A Canadian Health report (mentioned in the book, Sleep to be Sexy, Smart & Slim by Ellen Michaud with Julie Bain) claims that more than a half of all employees take work home, 69% check their email from home, 59% check voice mail after hours, 30% get work-related faxes, and 29% keep their cell phones on day and night. As a result, 46% feel that this work-related intrusion is a stressor and 44% report negative spillover onto their families. And the families are supposed to be the most effective buffer to workplace stress. Work is no longer a place, but a state of mind. And with smartphones and other PDAs, it’s easier to be a workaholic these days.

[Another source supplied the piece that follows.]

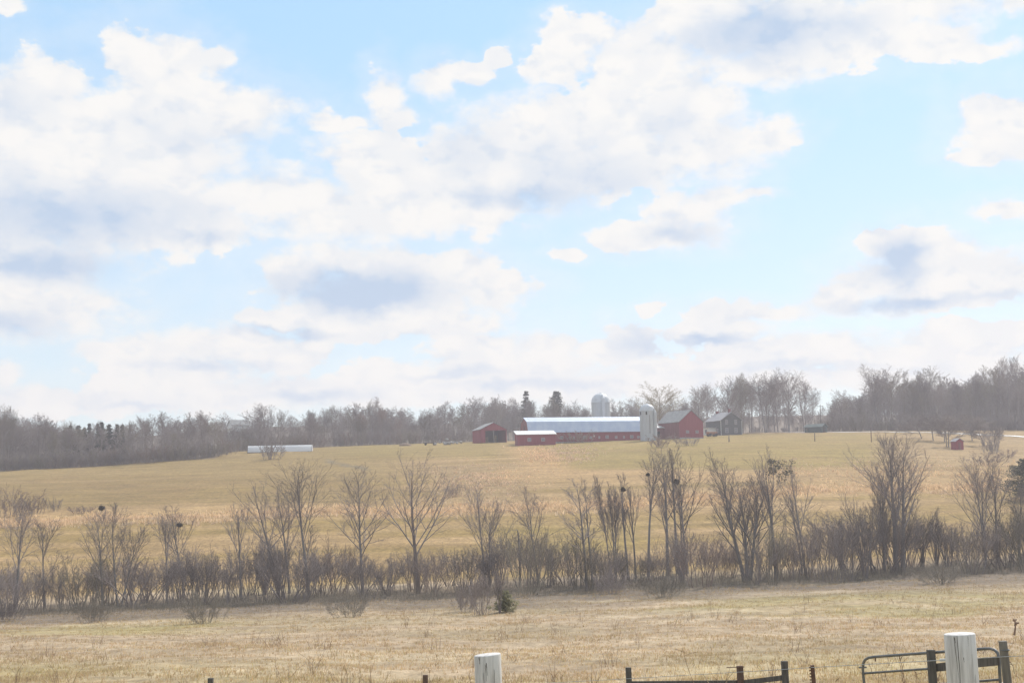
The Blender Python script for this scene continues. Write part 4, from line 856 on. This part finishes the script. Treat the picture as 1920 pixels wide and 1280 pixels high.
# --- dark farmhouse
hs, hsr = gable_building('farmhouse', 1372, 478, RAD(24), 8.4, 9.5, 5.0, 7.7, 'dark boarded two storey farmhouse with white window frames and grey roof', 'house_wood', 'slate_roof', 'house')
for x in (-1.9, 1.75):
    window(hs, x - .5, x + .5, 3.6, 5.2, 0); window(hs, x - .62, x + .62, .75, 2.45, 0)
for x in (-4.26, 4.10): MB().box(x, x + .16, -.04, .0, -1.2, 4.9).build('corner_board', MT['white_paint'], hs)
for y in (2.2, 6.0): window(hs, y - .5, y + .5, .9, 2.3, -4.2, axis='x')
for y, hh in ((.5, 8.9), (8.3, 8.6)): MB().box(-.35, .35, y, y + .7, 7.0, hh).build('chimney', MT['red_dull'], hsr)
pw = MB().box(-7.4, -4.24, 3.0, 8.6, -1.5, 2.6); pw.build('annex', MT['white_paint'], hs); r = MB(); r.box(-7.7, -4.24, 2.7, 8.9, 2.6, 2.8).build('annex_roof', MT['slate_roof'], hs)
for y in (3.8, 6.4): window(hs, y, y + 1.1, .8, 2.0, -7.4, axis='x', frame='house_wood')
# --- rusty machine beside the house
P = at(1336, 458); t = empty('farm_machine', P, RAD(20)); tag(t, 'rusty orange farm machine parked between the gable barn and the house', 'machine')
MB().prism_x([(-.6, .7), (.6, .7), (.7, 1.3), (.3, 1.55), (-.6, 1.45)], -1.9, 1.5).build('body', MT['orange'], t, bevel=.05)
for x in (-1.2, .9):
    for y in (-.75, .75):
        wv = MB(); wv.tube([(x, y - .14, .5), (x, y + .14, .5)], .52, 16).build('wheel', MT['dark'], t)
MB().tube([(1.5, 0, .9), (2.7, 0, .5)], .07, 6).build('drawbar', MT['rust'], t)
# --- long greenhouse at left
P = at(464, 432); t = empty('greenhouse', P, RAD(4)); tag(t, 'long low white plastic greenhouse standing on the brow of the left field', 'greenhouse')
poly = [(4.6 * cos(a) * .5 + 2.3, 2.35 * sin(a)) for a in np.linspace(0, pi, 15)]; poly = [(4.6, -1)] + poly + [(0, -1)]
MB().prism_x(poly[::-1], 0, 19.6).build('cover', MT['plastic'], t, False)
for k in range(11):
    x = k * 1.95 + .02; MB().tube([(x, 2.34 * cos(a) + 2.3, 2.39 * sin(a)) for a in np.linspace(0, pi, 15)], .035 if 0 < k < 10 else .07, 5).build('hoop', MT['plastic' if 0 < k < 10 else 'steel'], t)
MB().box(-.05, 19.65, 2.22, 2.38, 2.34, 2.44).build('ridge_batten', MT['steel'], t); MB().box(-.06, 19.66, -.1, -.02, -1, .3).build('base_board', MT['timber'], t)
# --- house far behind the wood
hb, hbr = gable_building('distant_house', 431, 522, RAD(-60), 5.0, 6.4, 3.4, 5.2, 'white house with grey roof half hidden in the wood above the greenhouse', 'white_paint', 'grey_roof', 'house', dz=5.6)
MB().box(-2.6, 2.6, -.1, 6.5, -10, -1.9).build('foundation', MT['stone'], hb)
# --- green shed and small red hut
P = at(1547, 486); gs, gr_ = gable_building('green_shed', 1546, 484, RAD(55), 4.6, 6.2, 1.9, 2.9, 'low dark green shed beside the gap in the right wood', 'teal', 'teal', 'shed')
MB().box(-1.0, 1.0, -.06, 0, 0, 1.8).build('door', MT['dark'], gs)
P = at(1520, 486); bx = MB().box(-1.6, 1.6, -.9, .9, -.5, 1.3); o = bx.box(-1.75, 1.75, -1.05, 1.05, 1.302, 1.42).build('wood_crib', MT['timber']); o.location = P; tag(o, 'low flat topped grey crib left of the green shed', 'crib')
Pq = ground_px(1796, 843, 350, 460)
rh, rhr = gable_building('red_hut', 1800, Pq[1], RAD(20), 2.4, 2.1, 2.25, 2.95, 'tiny bright red hut alone among the low fruit trees', 'red', 'slate_roof', 'shed', over=.2, th=.1)
MB().box(-.4, .4, -.05, 0, .05, 1.9).build('door', MT['red_dull'], rh)
# --- poles
def pole(x, yb, yt, r, m, label, lo=380, hi=520, arm=False, d=None):
    P = ground_px(x, yb, lo, hi) if d is None else at(x, d); h = (proj(P)[1] - yt) * P[1] / FPX; o = MB(); o.tube([(0, 0, -.4), (0, 0, h * .5), (.02, 0, h)], [r, r * .9, r * .75], 8)
    if arm: o.box(-1.1, 1.1, -.08, .08, h - .75, h - .58)
    ob = o.build('utility_pole' if h > 5 else 'field_post', MT[m], None, True); ob.location = P; tag(ob, label, 'pole' if h > 5 else 'post')
pole(1759, 808, 760, .17, 'bark_pale', 'tall pale utility pole standing before the right wood', d=474)
pole(1775, 838, 803, .15, 'bark_pale', 'pale leaning post left of the tiny red hut')
pole(1528, 827, 809, .14, 'timber', 'dark short post in the field below the green shed'); pole(1634, 829, 801, .13, 'post_brown', 'brown post in the field, right of the shorter dark one')
pole(1540, 806, 758, .13, 'timber', 'thin faint utility pole beside the green shed', d=488, arm=True)
pole(1367, 828, 816, .16, 'timber', 'stubby stump like post below the dark farmhouse')
# --- rubble and odds on the brow
rng = np.random.default_rng(77)
def stones(x, d, n, wx, hz, label):
    P = at(x, d); o = MB()
    for k in range(n):
        r = rng.uniform(.25, .6); c = np.array([rng.normal() * wx, rng.normal() * .8, abs(rng.normal()) * hz + r * .3]); a = rng.uniform(0, 6.28)
        pr = [(r * q * rng.uniform(.85, 1.15), z * r) for q, z in ((.5, -.6), (.95, -.2), (1, .2), (.6, .62), (.1, .75))]; o.lathe(pr, 7, c[0], c[1]); nn = 7 * 5
        for i in range(len(o.v) - nn, len(o.v)): v = o.v[i]; o.v[i] = (v[0], v[1], v[2] + c[2])
    s = o.build('stone_pile', MT['stone']); s.location = P; tag(s, label, 'stones')
stones(838, 462, 34, 1.9, .45, 'heap of pale field stones on the brow left of the open red shed')
P = at(760, 466); V = []; 
hp = MB().lathe([(2.4, -.6), (2.1, .35), (1.4, .85), (.6, 1.1), (.05, 1.15)], 14).build('dirt_mound', MT['earth'], None, True); hp.location = P; hp.scale = (1, .8, .8); tag(hp, 'brown mound of earth on the brow above the tall middle tree', 'mound')
P = at(806, 464); t = empty('hay_wagon', P, RAD(6)); tag(t, 'low flat dark wagon on the brow beside the pale stones', 'wagon')
MB().box(-2.2, 2.2, -1, 1, .65, .85).build('bed', MT['post_dark'], t)
for x in (-1.4, 1.4):
    for y in (-.8, .8): MB().tube([(x, y - .1, .35), (x, y + .1, .35)], .38, 14).build('wheel', MT['dark'], t)

# ------------------------------------------------------------------ foreground fence, gate and posts
def on_ray(x, y, d): return ray(x, y, d)
def post_px(name, xt, yt, wpx, d, m, label, cat='post', parent=None, lean=0.0, h=None, round_=True, sides=14, top=None, seed=0):
    """post whose top centre shows at pixel (xt, yt)"""
    T = ray(xt, yt, d); z0 = Hs(T[0], T[1]); h = T[2] - z0; r = wpx * d / FPX / 2
    rng = np.random.default_rng(seed); o = MB(); n = 9; vs = []; ph = rng.uniform(0, 6)
    pts = [(lean * (1 - q), 0, -.4 + (h + .4) * q) for q in np.linspace(0, 1, n)]
    if round_:
        o.tube(pts, [r * (1.07 - .07 * q) for q in np.linspace(0, 1, n)], sides)
    else:
        for q0 in (0,):
            l = lean; o.add([(l - r, -r, -.4), (l + r, -r, -.4), (l + r, r, -.4), (l - r, r, -.4), (-r, -r, h), (r, -r, h), (r, r, h * .995), (-r, r, h * .995)], [(3, 2, 1, 0), (4, 5, 6, 7), (0, 1, 5, 4), (1, 2, 6, 5), (2, 3, 7, 6), (3, 0, 4, 7)])
    ob = o.build(name, MT[m], parent, round_, bevel=.006); base = np.array([T[0], T[1], z0])
    if parent is None: ob.location = base; tag(ob, label, cat)
    else: ob.location = base - np.array(parent.location)
    return ob, base, h, r
MT['white_post'] = mat('weathered_white_post', (.43, .405, .385), (.61, .585, .56), 7.0, .8, (5, 5, .35), bump=.25, lo=.36, hi=.56)
def white_post(xt, yt, wpx, d, label, cracks, seed, slant):
    t_, base, h, r = post_px('white_post', xt, yt, wpx, d, 'white_post', label, seed=seed, lean=.03, sides=40)
    me = t_.data; nv = len(me.vertices)
    for v in me.vertices:
        if v.co.z > h - .02: v.co.z += slant * v.co.x + .12 * (r - v.co.y) * 0 - .0
    # checks running down the wood, as thin dark slivers set into the face
    for (a, z0, z1, w, da) in cracks:
        a = RAD(a); q = np.linspace(0, 1, 10); L_, R_ = [], []
        rng = np.random.default_rng(seed + 5); vs = []
        for k in q:
            z = h - z0 - (z1 - z0) * k; aa = a + RAD(da) * k + rng.normal() * .008; rr = (r * (1.07 - .07 * (z + .4) / (h + .4))) * 1.0 + .0012; ww = w * (math.sin(pi * min(1, k * 1.4 + .25) * .9) * .8 + .2) / r
            lx = .03 * (1 - (z + .4) / (h + .4))
            vs += [(lx + rr * cos(aa - ww), rr * sin(aa - ww), z), (lx + rr * cos(aa + ww), rr * sin(aa + ww), z)]
        c = MB().add(vs, [(2 * i, 2 * i + 1, 2 * i + 3, 2 * i + 2) for i in range(9)]).build('crack', MT['post_dark'], t_)
white_post(1799, 1187, 57, 9.1, 'thick weathered white post with a long crack, beside the metal gate', [(-116, .004, .62, .0022, 2), (-128, .01, .45, .0016, 14), (-76, .005, .07, .0012, 0), (-98, .14, .17, .002, 0), (-55, .25, .42, .001, -3), (-126, .015, .05, .003, 2), (-64, .12, .3, .0008, 0)], 3, 0.02)
white_post(914, 1226, 50, 10.4, 'thick white post with a stained top, alone at the middle of the near fence', [(-95, .05, .14, .003, 2), (-100, .06, .18, .002, 3), (-62, .10, .36, .0018, -2), (-128, .01, .06, .004, 3), (-110, .12, .3, .0012, 4)], 4, 0.06)
post_px('fence_post', 395, 1270, 9.5, 33, 'post_dark', 'dark post top far left at the bottom of the view', round_=False, seed=1)
post_px('fence_post', 797.5, 1264, 9.5, 33, 'post_brown', 'brown post top left of the white post at the middle', round_=False, seed=2)
fo = empty('wire_fence', at(1380, 28)); tag(fo, 'low farm fence of dark posts, one board rail and a single wire', 'fence')
pf = []
for (x, y, w, d, m) in ((1178, 1250, 10.5, 30, 'post_dark'), (1387, 1247, 11.5, 28, 'post_brown'), (1470.5, 1238, 11.5, 27, 'post_dark')):
    ob, base, h, r = post_px('post', x, y, w, d, m, None, parent=fo, round_=False, lean=.03, seed=int(x)); pf.append((base, h, r))
o0 = np.array(fo.location)
tp, base, h, r = post_px('steel_post', 1523, 1246, 8, 25.5, 'rust', None, parent=fo, lean=.07, sides=8, seed=9)
st = MB()
for k in range(9): z = h - .03 - k * .055; st.box(-.055, -.03, -.02, .02, z - .02, z)
st.build('studs', MT['rust'], tp)
def rail(a, b, hh, parent, name='rail', m='post_dark', th=.04, o=o0):
    a = np.array(a) - o; b = np.array(b) - o; d = b - a; n = np.array([-d[1], d[0], 0]); n = n / np.linalg.norm(n) * th / 2; u = np.array([0, 0, hh / 2])
    vs = [a - n - u, b - n - u, b + n - u, a + n - u, a - n + u, b - n + u, b + n + u, a + n + u]
    return MB().add(vs, [(3, 2, 1, 0), (4, 5, 6, 7), (0, 1, 5, 4), (1, 2, 6, 5), (2, 3, 7, 6), (3, 0, 4, 7)]).build(name, MT[m], parent, bevel=.004)
rail(ray(1183.5, 1281, 29.97), ray(1382, 1279.5, 28.0), .11, fo); rail(ray(1392, 1279, 27.97), ray(1466, 1270, 27.03), .10, fo)
wp = [ray(x, y, d) - o0 for x, y, d in ((900, 1287, 33), (1040, 1279, 31), (1178, 1271.5, 29.85), (1387, 1259, 27.85), (1470, 1254, 26.85), (1523, 1250.5, 25.4), (1745, 1238, 22.3), (1880, 1230.5, 20.8), (2060, 1222, 19.4))]
MB().tube(wp, .0055, 5).build('wire', MT['wire'], fo)
MB().box(-.05, .05, -.015, .015, -.02, .02).build('insulator', MT['white_paint'], fo).location = ray(1768, 1236.5, 22.2) - o0
MB().tube([ray(1362, 1250.5, 27.9) - o0, ray(1396, 1249.5, 27.9) - o0], .008, 5).build('nail', MT['rust'], fo)
MB().tube([ray(1178, 1290, 29.8) - o0, ray(1470, 1282, 26.9) - o0, ray(1500, 1300, 26) - o0], .004, 4).build('wire', MT['wire'], fo)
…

If both parties in the relationship are guilty of using their smart phones while together – such as in restaurants, at family gatherings or in the bedroom – communications will suffer, and communications is usually considered essential to a happy relationship.
Relationships is a major topic discussed in our holistic time management seminars as well, since it impacts time, health and well-being. Couples owe it to themselves to at least examine whether technology is creating interference in their personal relationships and take action if necessary.
Such actions could include setting some boundaries and guidelines that are acceptable to both parties. We all need time for technology – both for business and personal reasons – but it should not overlap with time being spent together. Perhaps there could be specific times when both partners work independently for an hour or so. There could be a policy of no cell phones during specific activities such as mealtimes, dates, and at bedtime. You could decide to turn off cell phones and laptops at a specific time in the evening or have technology-free hours during the day.
The important thing is to assess the impact, if any, that cell phones and other devices are having on your relationships, health and use of time, and take any necessary action. Any actions taken should be agreed upon by both parties, and not set arbitrarily.